** Dataset extract **
━━━━━━

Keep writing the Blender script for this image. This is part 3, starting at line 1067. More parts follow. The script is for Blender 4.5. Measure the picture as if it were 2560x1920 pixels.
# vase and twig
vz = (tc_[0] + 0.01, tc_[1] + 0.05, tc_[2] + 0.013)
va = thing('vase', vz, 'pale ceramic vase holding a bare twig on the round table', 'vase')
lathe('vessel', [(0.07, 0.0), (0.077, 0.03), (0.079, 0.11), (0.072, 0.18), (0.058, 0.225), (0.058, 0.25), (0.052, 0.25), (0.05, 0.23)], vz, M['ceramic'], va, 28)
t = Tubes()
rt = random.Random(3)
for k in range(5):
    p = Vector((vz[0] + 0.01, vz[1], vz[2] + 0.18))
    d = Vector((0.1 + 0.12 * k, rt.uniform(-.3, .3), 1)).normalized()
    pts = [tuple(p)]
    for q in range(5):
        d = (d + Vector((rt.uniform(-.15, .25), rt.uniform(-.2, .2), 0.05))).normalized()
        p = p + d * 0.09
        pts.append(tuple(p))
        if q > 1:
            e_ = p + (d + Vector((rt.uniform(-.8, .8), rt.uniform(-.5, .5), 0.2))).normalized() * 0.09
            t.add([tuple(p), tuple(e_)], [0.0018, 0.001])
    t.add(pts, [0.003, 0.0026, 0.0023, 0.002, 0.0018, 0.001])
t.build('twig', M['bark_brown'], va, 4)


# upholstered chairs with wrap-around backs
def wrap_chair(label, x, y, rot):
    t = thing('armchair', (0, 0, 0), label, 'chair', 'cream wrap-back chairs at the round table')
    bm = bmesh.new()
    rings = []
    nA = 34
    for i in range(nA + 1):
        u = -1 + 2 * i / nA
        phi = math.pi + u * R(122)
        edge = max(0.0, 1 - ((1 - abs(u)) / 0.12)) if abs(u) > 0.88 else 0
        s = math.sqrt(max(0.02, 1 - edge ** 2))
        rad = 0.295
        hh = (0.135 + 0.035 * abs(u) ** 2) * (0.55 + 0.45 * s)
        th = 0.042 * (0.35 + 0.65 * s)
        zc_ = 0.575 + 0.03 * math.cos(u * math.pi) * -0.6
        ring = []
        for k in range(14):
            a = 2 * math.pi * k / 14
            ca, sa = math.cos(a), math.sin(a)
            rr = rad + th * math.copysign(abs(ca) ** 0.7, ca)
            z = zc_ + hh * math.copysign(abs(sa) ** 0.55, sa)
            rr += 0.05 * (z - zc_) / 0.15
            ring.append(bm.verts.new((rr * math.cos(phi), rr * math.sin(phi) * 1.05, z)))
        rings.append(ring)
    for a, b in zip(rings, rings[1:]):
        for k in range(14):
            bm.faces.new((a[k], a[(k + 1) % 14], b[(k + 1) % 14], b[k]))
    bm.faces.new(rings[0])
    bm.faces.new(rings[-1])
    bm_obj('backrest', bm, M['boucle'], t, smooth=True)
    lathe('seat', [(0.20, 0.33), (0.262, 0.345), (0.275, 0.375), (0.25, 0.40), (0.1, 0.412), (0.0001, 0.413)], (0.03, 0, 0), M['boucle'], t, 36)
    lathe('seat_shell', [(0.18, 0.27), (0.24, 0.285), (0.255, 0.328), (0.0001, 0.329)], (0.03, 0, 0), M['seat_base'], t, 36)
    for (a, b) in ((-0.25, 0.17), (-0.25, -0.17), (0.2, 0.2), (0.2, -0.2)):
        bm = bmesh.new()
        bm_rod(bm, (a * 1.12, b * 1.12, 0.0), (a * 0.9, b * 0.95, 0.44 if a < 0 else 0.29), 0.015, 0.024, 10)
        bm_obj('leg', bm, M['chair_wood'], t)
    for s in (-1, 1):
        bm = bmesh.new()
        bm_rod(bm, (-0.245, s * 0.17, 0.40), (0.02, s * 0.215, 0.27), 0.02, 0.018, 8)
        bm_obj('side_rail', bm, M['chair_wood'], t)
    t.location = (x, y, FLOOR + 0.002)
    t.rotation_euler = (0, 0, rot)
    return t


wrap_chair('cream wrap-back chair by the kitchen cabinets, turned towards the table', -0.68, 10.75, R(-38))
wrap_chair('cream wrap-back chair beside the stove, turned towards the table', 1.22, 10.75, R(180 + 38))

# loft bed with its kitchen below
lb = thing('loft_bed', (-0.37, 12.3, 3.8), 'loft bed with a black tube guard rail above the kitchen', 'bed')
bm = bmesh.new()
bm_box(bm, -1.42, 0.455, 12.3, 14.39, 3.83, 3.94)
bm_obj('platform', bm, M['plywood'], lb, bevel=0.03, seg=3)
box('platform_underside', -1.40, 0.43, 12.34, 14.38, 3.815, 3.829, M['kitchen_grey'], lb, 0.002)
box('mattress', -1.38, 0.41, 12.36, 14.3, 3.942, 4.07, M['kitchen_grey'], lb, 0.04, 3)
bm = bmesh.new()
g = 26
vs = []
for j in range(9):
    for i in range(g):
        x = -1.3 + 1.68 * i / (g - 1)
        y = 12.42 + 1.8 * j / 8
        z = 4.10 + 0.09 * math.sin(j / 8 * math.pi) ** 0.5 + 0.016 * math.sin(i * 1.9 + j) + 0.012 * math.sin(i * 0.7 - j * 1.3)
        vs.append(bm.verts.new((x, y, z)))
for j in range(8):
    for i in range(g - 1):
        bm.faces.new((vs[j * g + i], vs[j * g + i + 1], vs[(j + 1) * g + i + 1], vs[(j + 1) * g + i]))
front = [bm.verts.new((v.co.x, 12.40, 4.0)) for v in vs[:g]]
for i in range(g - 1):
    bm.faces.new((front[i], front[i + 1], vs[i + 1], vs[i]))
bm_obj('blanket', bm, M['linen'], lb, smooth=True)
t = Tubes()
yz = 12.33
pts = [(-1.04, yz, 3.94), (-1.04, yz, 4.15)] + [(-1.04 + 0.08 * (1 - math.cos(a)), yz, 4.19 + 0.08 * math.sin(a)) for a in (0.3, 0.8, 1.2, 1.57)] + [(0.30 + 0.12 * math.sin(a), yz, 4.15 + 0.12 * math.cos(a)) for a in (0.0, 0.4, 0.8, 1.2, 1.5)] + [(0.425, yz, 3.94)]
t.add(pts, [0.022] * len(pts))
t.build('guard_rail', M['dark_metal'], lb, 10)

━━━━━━

** Work instructions **
Write the data out again in full and exactly.

** The output **
Keep writing the Blender script for this image. This is part 3, starting at line 1067. More parts follow. The script is for Blender 4.5. Measure the picture as if it were 2560x1920 pixels.
# vase and twig
vz = (tc_[0] + 0.01, tc_[1] + 0.05, tc_[2] + 0.013)
va = thing('vase', vz, 'pale ceramic vase holding a bare twig on the round table', 'vase')
lathe('vessel', [(0.07, 0.0), (0.077, 0.03), (0.079, 0.11), (0.072, 0.18), (0.058, 0.225), (0.058, 0.25), (0.052, 0.25), (0.05, 0.23)], vz, M['ceramic'], va, 28)
t = Tubes()
rt = random.Random(3)
for k in range(5):
    p = Vector((vz[0] + 0.01, vz[1], vz[2] + 0.18))
    d = Vector((0.1 + 0.12 * k, rt.uniform(-.3, .3), 1)).normalized()
    pts = [tuple(p)]
    for q in range(5):
        d = (d + Vector((rt.uniform(-.15, .25), rt.uniform(-.2, .2), 0.05))).normalized()
        p = p + d * 0.09
        pts.append(tuple(p))
        if q > 1:
            e_ = p + (d + Vector((rt.uniform(-.8, .8), rt.uniform(-.5, .5), 0.2))).normalized() * 0.09
            t.add([tuple(p), tuple(e_)], [0.0018, 0.001])
    t.add(pts, [0.003, 0.0026, 0.0023, 0.002, 0.0018, 0.001])
t.build('twig', M['bark_brown'], va, 4)


# upholstered chairs with wrap-around backs
def wrap_chair(label, x, y, rot):
    t = thing('armchair', (0, 0, 0), label, 'chair', 'cream wrap-back chairs at the round table')
    bm = bmesh.new()
    rings = []
    nA = 34
    for i in range(nA + 1):
        u = -1 + 2 * i / nA
        phi = math.pi + u * R(122)
        edge = max(0.0, 1 - ((1 - abs(u)) / 0.12)) if abs(u) > 0.88 else 0
        s = math.sqrt(max(0.02, 1 - edge ** 2))
        rad = 0.295
        hh = (0.135 + 0.035 * abs(u) ** 2) * (0.55 + 0.45 * s)
        th = 0.042 * (0.35 + 0.65 * s)
        zc_ = 0.575 + 0.03 * math.cos(u * math.pi) * -0.6
        ring = []
        for k in range(14):
            a = 2 * math.pi * k / 14
            ca, sa = math.cos(a), math.sin(a)
            rr = rad + th * math.copysign(abs(ca) ** 0.7, ca)
            z = zc_ + hh * math.copysign(abs(sa) ** 0.55, sa)
            rr += 0.05 * (z - zc_) / 0.15
            ring.append(bm.verts.new((rr * math.cos(phi), rr * math.sin(phi) * 1.05, z)))
        rings.append(ring)
    for a, b in zip(rings, rings[1:]):
        for k in range(14):
            bm.faces.new((a[k], a[(k + 1) % 14], b[(k + 1) % 14], b[k]))
    bm.faces.new(rings[0])
    bm.faces.new(rings[-1])
    bm_obj('backrest', bm, M['boucle'], t, smooth=True)
    lathe('seat', [(0.20, 0.33), (0.262, 0.345), (0.275, 0.375), (0.25, 0.40), (0.1, 0.412), (0.0001, 0.413)], (0.03, 0, 0), M['boucle'], t, 36)
    lathe('seat_shell', [(0.18, 0.27), (0.24, 0.285), (0.255, 0.328), (0.0001, 0.329)], (0.03, 0, 0), M['seat_base'], t, 36)
    for (a, b) in ((-0.25, 0.17), (-0.25, -0.17), (0.2, 0.2), (0.2, -0.2)):
        bm = bmesh.new()
        bm_rod(bm, (a * 1.12, b * 1.12, 0.0), (a * 0.9, b * 0.95, 0.44 if a < 0 else 0.29), 0.015, 0.024, 10)
        bm_obj('leg', bm, M['chair_wood'], t)
    for s in (-1, 1):
        bm = bmesh.new()
        bm_rod(bm, (-0.245, s * 0.17, 0.40), (0.02, s * 0.215, 0.27), 0.02, 0.018, 8)
        bm_obj('side_rail', bm, M['chair_wood'], t)
    t.location = (x, y, FLOOR + 0.002)
    t.rotation_euler = (0, 0, rot)
    return t


wrap_chair('cream wrap-back chair by the kitchen cabinets, turned towards the table', -0.68, 10.75, R(-38))
wrap_chair('cream wrap-back chair beside the stove, turned towards the table', 1.22, 10.75, R(180 + 38))

# loft bed with its kitchen below
lb = thing('loft_bed', (-0.37, 12.3, 3.8), 'loft bed with a black tube guard rail above the kitchen', 'bed')
bm = bmesh.new()
bm_box(bm, -1.42, 0.455, 12.3, 14.39, 3.83, 3.94)
bm_obj('platform', bm, M['plywood'], lb, bevel=0.03, seg=3)
box('platform_underside', -1.40, 0.43, 12.34, 14.38, 3.815, 3.829, M['kitchen_grey'], lb, 0.002)
box('mattress', -1.38, 0.41, 12.36, 14.3, 3.942, 4.07, M['kitchen_grey'], lb, 0.04, 3)
bm = bmesh.new()
g = 26
vs = []
for j in range(9):
    for i in range(g):
        x = -1.3 + 1.68 * i / (g - 1)
        y = 12.42 + 1.8 * j / 8
        z = 4.10 + 0.09 * math.sin(j / 8 * math.pi) ** 0.5 + 0.016 * math.sin(i * 1.9 + j) + 0.012 * math.sin(i * 0.7 - j * 1.3)
        vs.append(bm.verts.new((x, y, z)))
for j in range(8):
    for i in range(g - 1):
        bm.faces.new((vs[j * g + i], vs[j * g + i + 1], vs[(j + 1) * g + i + 1], vs[(j + 1) * g + i]))
front = [bm.verts.new((v.co.x, 12.40, 4.0)) for v in vs[:g]]
for i in range(g - 1):
    bm.faces.new((front[i], front[i + 1], vs[i + 1], vs[i]))
bm_obj('blanket', bm, M['linen'], lb, smooth=True)
t = Tubes()
yz = 12.33
pts = [(-1.04, yz, 3.94), (-1.04, yz, 4.15)] + [(-1.04 + 0.08 * (1 - math.cos(a)), yz, 4.19 + 0.08 * math.sin(a)) for a in (0.3, 0.8, 1.2, 1.57)] + [(0.30 + 0.12 * math.sin(a), yz, 4.15 + 0.12 * math.cos(a)) for a in (0.0, 0.4, 0.8, 1.2, 1.5)] + [(0.425, yz, 3.94)]
t.add(pts, [0.022] * len(pts))
t.build('guard_rail', M['dark_metal'], lb, 10)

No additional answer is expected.